►
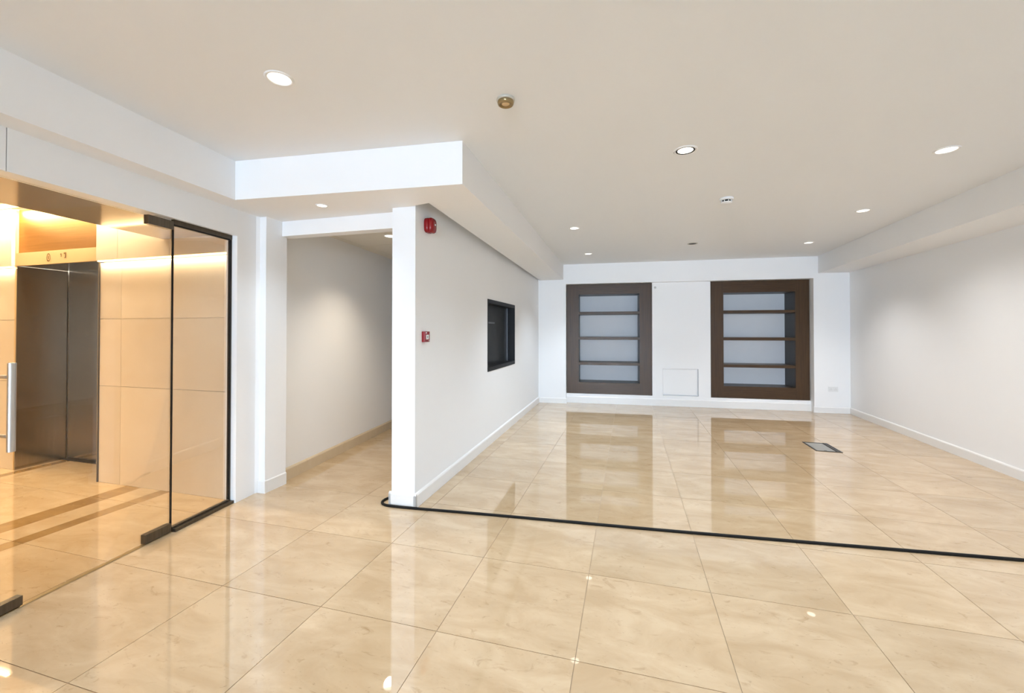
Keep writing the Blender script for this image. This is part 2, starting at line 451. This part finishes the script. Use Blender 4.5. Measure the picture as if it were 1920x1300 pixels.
# wall behind the camera with big daylight windows
bm = B()
x = -2.75
for a, b in WINS + [(3.75, None)]:
    box(bm, x, a, SOUTH - 0.2, SOUTH, 0, ZC); x = b
for a, b in WINS:
    box(bm, a, b, SOUTH - 0.2, SOUTH, 0, 0.1); box(bm, a, b, SOUTH - 0.2, SOUTH, 2.6, ZC)
struct(link('wall_front', bm, 'paint_side'), 'white wall behind the viewer with tall windows')
for k, (a, b) in enumerate(WINS):
    w = struct(link('window_%d' % (k + 2), box(B(), a, b, SOUTH - 0.13, SOUTH - 0.07, 0.1, 0.16), 'frame', loc=((a + b) / 2, SOUTH - 0.1, 0.13)))
    for (x0, x1, z0, z1) in ((a, a + .06, .16, 2.54), (b - .06, b, .16, 2.54), (a, b, 2.54, 2.6)):
        link('window_frame', box(B(), x0, x1, SOUTH - 0.13, SOUTH - 0.07, z0, z1), 'frame', w, loc=((x0 + x1) / 2, SOUTH - 0.1, (z0 + z1) / 2))
    link('pane', box(B(), a + .06, b - .06, SOUTH - 0.104, SOUTH - 0.096, .16, 2.54), 'pane', w, loc=((a + b) / 2, SOUTH - 0.1, 1.35))

# ------------------------------------------------------------------ glass screen to the lift lobby
fas = struct(link('trim_5', GL.box(B(), -14.2, 1.413, 0.012, 0.15, 2.185, ZS + 0.02), 'paint_side', loc=(-2.9, 1.2, 2.29)), 'fascia of flat white panels above the glass screen')
for a0, a1 in ((-14.2, -2.4), (-2.396, -1.2), (-1.196, 0.015), (0.019, 1.413)):
    c = GL.p((a0 + a1) / 2, 0.006)
    link('fascia_panel', GL.box(B(), a0, a1, 0.0, 0.012, 2.18, ZS + 0.02), 'paint_side', fas, loc=(c[0], c[1], 2.29))
GB0, GB1 = 0.048, 0.058       # glass thickness
# fixed side light with its frame
c = GL.p(1.14, 0.041)
w1 = empty('window_1', (c[0], c[1], 0)); struct(w1, 'narrow fixed glass sidelight in a dark metal frame beside the glass door')
link('pane', GL.box(B(), 0.913, 1.396, GB0, GB1, 0.03, 2.145), 'glass', w1, loc=(c[0], c[1], 1.08))
link('bottom_channel', GL.box(B(), 0.913, 1.413, 0.014, 0.085, 0.0, 0.022, 0.002), 'dark_metal', w1, loc=(c[0], c[1], 0))
link('glazing_bead', GL.box(B(), 0.913, 1.39, 0.040, 0.066, 0.022, 0.034, 0.002), 'dark_metal', w1, loc=(c[0], c[1], 0.03))
link('top_channel', GL.box(B(), 0.913, 1.413, 0.046, 0.08, 2.150, 2.185, 0.002), 'dark_metal', w1, loc=(c[0], c[1], 2.16))
link('top_bead', GL.box(B(), 0.913, 1.39, 0.046, 0.064, 2.140, 2.150, 0.002), 'black', w1, loc=(c[0], c[1], 2.13))
link('frame_post', GL.box(B(), 1.401, 1.413, 0.048, 0.075, 0.022, 2.150, 0.002), 'dark_metal', w1, loc=(*GL.p(1.40, 0.05), 1.08))
link('post_gasket', GL.box(B(), 1.394, 1.401, 0.046, 0.060, 0.034, 2.140), 'black', w1, loc=(*GL.p(1.385, 0.04), 1.08))
link('edge_strip', GL.box(B(), 0.907, 0.913, GB0 - 0.002, GB1 + 0.002, 0.03, 2.135), 'black', w1, loc=(*GL.p(0.889, 0.041), 1.08))

def glass_door(name, a_h, a_f, label):
    """pivot glass leaf: a_h hinge edge, a_f free edge"""
    s = 1 if a_f > a_h else -1
    c = GL.p((a_h + a_f) / 2, 0.041)
    d = empty(name, (c[0], c[1], 0)); struct(d, label)
    def L(n, a0, a1, b0, b1, z0, z1, mt, bev=0.0):
        a0, a1 = min(a0, a1), max(a0, a1)
        return link(n, GL.box(B(), a0, a1, b0, b1, z0, z1, bev), mt, d, loc=(*GL.p((a0 + a1) / 2, (b0 + b1) / 2), (z0 + z1) / 2))
    L('pane', a_h + s * .004, a_f, GB0, GB1, 0.012, 2.165, 'glass')
    for nm, z0, z1 in (('bottom_patch', 0.008, 0.066), ('top_patch', 2.108, 2.168)):
        p1 = L(nm, a_h + s * .004, a_h + s * .178, 0.034, 0.072, z0, z1, 'dark_metal', 0.002)
    L('lock_patch', a_f, a_f - s * .182, 0.034, 0.072, 0.010, 0.058, 'dark_metal', 0.002)
    L('pivot_cap', a_h + s * .02, a_h + s * .12, 0.038, 0.068, 2.168, 2.178, 'handle')
    # tubular pull handle on the room side
    ah = a_f - s * .087
    hx, hy = GL.p(ah, -0.036)
    h = link('handle', tube(B(), [(hx, hy, 0.815), (hx, hy, 0.8155), (hx, hy, 0.817), (hx, hy, 1.243), (hx, hy, 1.2445), (hx, hy, 1.245)], 0.0155, 28), 'handle', d, loc=(hx, hy, 1.03), smooth=False)
    for f in h.data.polygons: f.use_smooth = len(f.vertices) == 4
    for z in (0.888, 1.176):
        q = GL.p(ah, 0.048)
        o = link('standoff', tube(B(), [(hx, hy, z), (q[0], q[1], z)], 0.009, 14), 'handle', h, loc=(hx, hy, z))
        for f in o.data.polygons: f.use_smooth = len(f.vertices) == 4
    return d
glass_door('door_1', 0.905, -0.062, 'frameless glass pivot door with dark patch fittings and tubular handle')
glass_door('door_2', -1.02, -0.068, 'second glass door leaf at the far left edge')
# plain glazed end of the screen beyond the doors (behind the viewer's left)
struct(link('wall_lobby_front', GL.box(B(), -14.2, -1.03, 0.012, 0.15, 0, 2.2), 'paint_side'))
# thin brass floor strip under the door leaves
struct(link('trim_6', GL.box(B(), -1.03, 0.907, 0.038, 0.066, -0.01, 0.003), 'brass'), 'thin metal threshold strip under the glass doors')

# ------------------------------------------------------------------ lift lobby
LY = 2.70
EX0, EX1 = -5.957, -4.754
lw = struct(link('wall_lobby_right', box(B(), EX1 + 0.013, -3.12, LY + 0.026, 3.36, 0, ZC), 'lobby_paint', loc=(-4.0, LY, 0)), 'cream stone clad lift lobby wall right of the elevator')
lwl = struct(link('wall_lobby_side', box(B(), -7.4, EX0 - 0.013, LY + 0.026, 3.36, 0, ZC), 'lobby_paint', loc=(-6.6, LY, 0)), 'cream stone clad lift lobby wall left of the elevator')
struct(link('wall_shaft', box(B(), EX0, EX1, 3.16, 3.36, 0, ZC), 'lobby_paint'))
ZL = 2.035
def clad(x0, x1, z0, z1, y0, y1):
    link('stone_panel', box(B(), x0 + .0015, x1 - .0015, y0, y1, z0 + .0015, z1 - .0015), 'stone', lw if x0 > -5 else lwl, loc=((x0 + x1) / 2, LY, (z0 + z1) / 2))
for x0, x1 in ((EX1 + 0.012, -4.463), (-4.463, -3.83), (-3.83, -3.15), (-6.60, EX0 - 0.012), (-7.3, -6.60)):
    for z0, z1 in ((0.0, 0.893), (0.893, 1.512), (1.512, ZL)): clad(x0, x1, z0, z1, LY, LY + 0.025)
    clad(x0, x1, ZL + 0.016, ZC - 0.03, LY - 0.035, LY + 0.025)
def led(name, x0, x1, y0, y1, z, watts, label, tilt=0.0):
    o = link(name, box(B(), x0, x1, y0, y1, z, z + 0.008), 'led', loc=((x0 + x1) / 2, (y0 + y1) / 2, z))
    tag(o, label, 'light', 'warm linear lights of the lift lobby')
    d = bpy.data.lights.new(name, 'AREA'); d.shape = 'RECTANGLE'; d.size = x1 - x0; d.size_y = 0.03
    d.energy = watts; d.color = (1.0, 0.83, 0.57)
    l = bpy.data.objects.new(name + '_lamp', d); COL.objects.link(l); l.parent = o
    l.location = (0, 0, -0.004); l.rotation_euler = (tilt, 0, 0)
    return o
led('led_strip', EX1 + 0.02, -3.2, LY - 0.03, LY - 0.006, ZL + 0.008, 6.0, 'warm light strip in the stone wall right of the elevator')
led('led_strip', -7.2, EX0 - 0.02, LY - 0.03, LY - 0.006, ZL + 0.008, 5.0, 'warm light strip in the stone wall left of the elevator')
led('cove_light', -7.1, -4.0, LY - 0.14, LY - 0.06, 2.628, 75.0, 'warm cove light at the lobby ceiling above the elevator', 0.15)
# lobby ceilings and remaining walls
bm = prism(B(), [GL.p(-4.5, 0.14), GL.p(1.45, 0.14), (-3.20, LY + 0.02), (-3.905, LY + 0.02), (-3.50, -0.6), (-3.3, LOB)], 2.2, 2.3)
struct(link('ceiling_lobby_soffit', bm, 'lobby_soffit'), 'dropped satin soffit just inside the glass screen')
struct(link('ceiling_lobby', prism(B(), [GL.p(-4.5, 0.14), GL.p(1.45, 0.14), (-3.2, LY + 0.05), (-7.4, LY + 0.05), (-7.4, LOB)], 2.64, 2.68), 'lobby_paint'))
struct(link('wall_lobby_left', box(B(), -7.4, -7.2, LOB, LY + 0.05, 0, 2.66), 'lobby_paint'))
struct(link('wall_lobby_back', box(B(), -7.4, -2.56, LOB - 0.2, LOB, 0, 2.66), 'lobby_paint'))

# elevator: recessed dark steel portal
ev = empty('elevator', ((EX0 + EX1) / 2, LY, 0))
tag(ev, 'elevator with dark brushed steel doors recessed in the cream stone wall', 'elevator')
def E_(n, x0, x1, y0, y1, z0, z1, mt, par=None, bev=0.0):
    return link(n, box(B(), x0, x1, y0, y1, z0, z1, bev), mt, par or ev, loc=((x0 + x1) / 2, (y0 + y1) / 2, (z0 + z1) / 2))
xm = (EX0 + EX1) / 2
E_('door_panel', EX0 + 0.026, xm - 0.002, 3.095, 3.13, 0.006, 2.056, 'steel', bev=0.001)
E_('door_panel', xm + 0.002, EX1 - 0.004, 3.095, 3.13, 0.006, 2.056, 'steel', bev=0.001)
E_('side_panel', EX0, EX0 + 0.012, LY - 0.004, 3.095, 0.0, 2.056, 'steel')
E_('side_panel', EX1 - 0.012, EX1, LY - 0.004, 3.095, 0.0, 2.056, 'steel')
E_('jamb_trim', EX0 - 0.012, EX0, LY - 0.008, LY + 0.02, 0.0, 2.62, 'header')
E_('jamb_trim', EX1, EX1 + 0.012, LY - 0.008, LY + 0.02, 0.0, 2.62, 'dark_metal')
E_('portal_head', EX0, EX1, LY + 0.012, 3.13, 2.058, 2.07, 'steel')
hd = E_('header', EX0, EX1, LY - 0.006, LY + 0.012, 2.056, 2.186, 'header', bev=0.0015)
E_('upper_panel', EX0, EX1, LY + 0.012, LY + 0.03, 2.19, 2.63, 'gold')
E_('door_gap', EX0 + 0.012, EX1 - 0.012, 3.131, 3.15, 0.0, 2.056, 'dark_hole')
E_('sill', EX0 + 0.012, EX1 - 0.012, 3.05, 3.095, 0.0, 0.004, 'dark_metal')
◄
Aim of the task: Start with the line that holds "inside the glass screen')" and finish with the line that holds "struct(link('wall_lobby_back', box(B(), -7.4, -2.56, LOB". Transcribe each line in between exactly, and those two as well.

Reply:
struct(link('ceiling_lobby_soffit', bm, 'lobby_soffit'), 'dropped satin soffit just inside the glass screen')
struct(link('ceiling_lobby', prism(B(), [GL.p(-4.5, 0.14), GL.p(1.45, 0.14), (-3.2, LY + 0.05), (-7.4, LY + 0.05), (-7.4, LOB)], 2.64, 2.68), 'lobby_paint'))
struct(link('wall_lobby_left', box(B(), -7.4, -7.2, LOB, LY + 0.05, 0, 2.66), 'lobby_paint'))
struct(link('wall_lobby_back', box(B(), -7.4, -2.56, LOB - 0.2, LOB, 0, 2.66), 'lobby_paint'))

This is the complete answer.